Francesco Diodati / Yellow Squeed – NEVER THE SAME
F. Diodati chitarra F. Lento tromba E. Zanisi piano, Fender Rhodes, synths G. Benedetti tuba, trombone a pistoni E. Morello batteria
Ascoli Piceno – Cotton Lab
3 maggio 2019 h 21,45
La 29ª stagione del Cotton Jazz/Cotton Lab non poteva concludersi che con un’altra sterzata sulla strada del jazz: ecco una nuova band discender per li rami del jazz… Yellow Squeed: un quintetto primaverile di giovani sperimentatori professionisti guidati da Francesco Diodati.
Giovani solo all’anagrafe: il loro jazz, coltivato e maturato in anni di sagge frequentazioni, di fatiche ed esperienza, potrebbe già essere incasellato dai pelosi critici in uno dei tanti schemi costruiti a tavolino, se non fosse che nel jazz certe operazioni di marketing non contano niente.
Questi non sono musicisti qualsiasi. Ragazzo-Diodati fin dai tempi del sodalizio - circa 10 anni or sono - con Ermanno Baron e Marcello Allulli, coi quali suona ancora, era “avanti” eppure studiava. Oggi è avanti e ancor di più studia, ascolta, inventa, sperimenta. Gli piace.
Quando in un lontano indimenticabile “Camera Concerto” concepito in un nebbioso appartamento estivo al 3° piano aperto d’inverno, quindi gelido, si presentò magro con la sua chitarra e un ambaradan di scatolette elettroniche fili pulsanti lucine levette e pedali, pensammo che quel putiferio gli servisse per scaldarsi le dita. Fu messo a suonare (proprio in quartetto con Allulli, mi par di ricordare) nella stanza in fondo a destra, sotto al lampadario (avevamo tolto il letto e i comodini, l’armadio no), e noi “pubblico” in corridoio. Forse non capimmo, avevamo davanti un piccolo talento lanciato. (…)
Riascoltarlo in un club prestigioso come il Cotton in compagnia di musicisti coetanei altrettanto scelti è conferma di una raggiunta e consolidata maestria. La sua musica è cresciuta con ancor più carattere: è precisa, fantasiosa, limpida, matematica. Improvvisazioni libere e virtuosistiche mai invadenti o arrembanti, direi con buoni freni. Più evocative che imprevedibili. La melodia, sempre presente, pare de-strutturata da un architetto. Lo stile, ben riconoscibile, si nutre di forme semplici, senza manierismi, senza asprezze.
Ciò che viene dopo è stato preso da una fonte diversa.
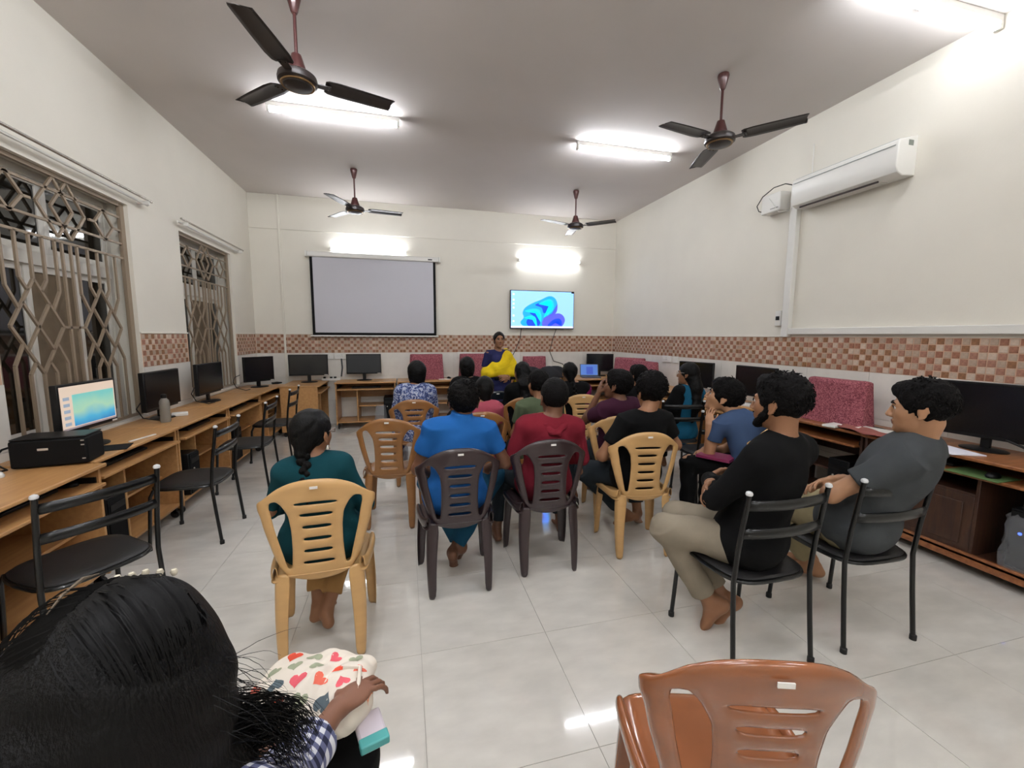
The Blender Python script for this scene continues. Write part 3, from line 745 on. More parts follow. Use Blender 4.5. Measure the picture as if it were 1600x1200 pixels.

E’ “musica da camera contemporanea”, bellezza! (copyright Emiliano D’Auria). Suonano concentrati, tutto un ingranaggio. Sembrano “colloquiare” solo tromba e chitarra, continue occhiate e cenni d’intesa, ma Diodati lo dice: io non scrivo per “una” tromba, io scrivo per Francesco Lento.
Si era subito distinto (almeno per l’energica presenza scenica), ma è In Cities che si svela meglio la tuba di Glauco Benedetti, che nel quintetto ha soppiantato il contrabbasso: “solo” due note vicine ascendenti, ossessive e potenti ma calde e rassicuranti - quando lui la sua tuba la accarezza sulla piccola curva in alto - sulle quali poi si incardina la tromba e tesse armonie, un po’ alla volta, come fanno sempre. E dietro, Enrico Morello alla batteria che lega con rigore di clessidra, facendo di tutto per non emergere, ma non ci riesce…
Tutto il concerto rispecchia l’ultimo disco NEVER THE SAME: “tutte composizioni originali italiane”. Ma ecco a chiudere Thelonious Monk, e qui anche Enrico Zanisi può spiccare in tecnica e personalità, tra le “terre incognite del jazz”…
Artisticamente vicino al grande Enrico Rava, che frequenta anche informalmente oltre a farci concerti, Diodati (di)mostra che il talento può essere “ereditato”. Perché se è vero che di rado la virtù dei padri si trasmette ai figli (per l’Alighieri, rade volte risurge per li rami…), ecco qui una felice eccezione: la magistrale linfa di Rava fluisce limpida in questo suo discepolo, ramo verde e già robustissimo di quel grande “albero” (quasi) secolare.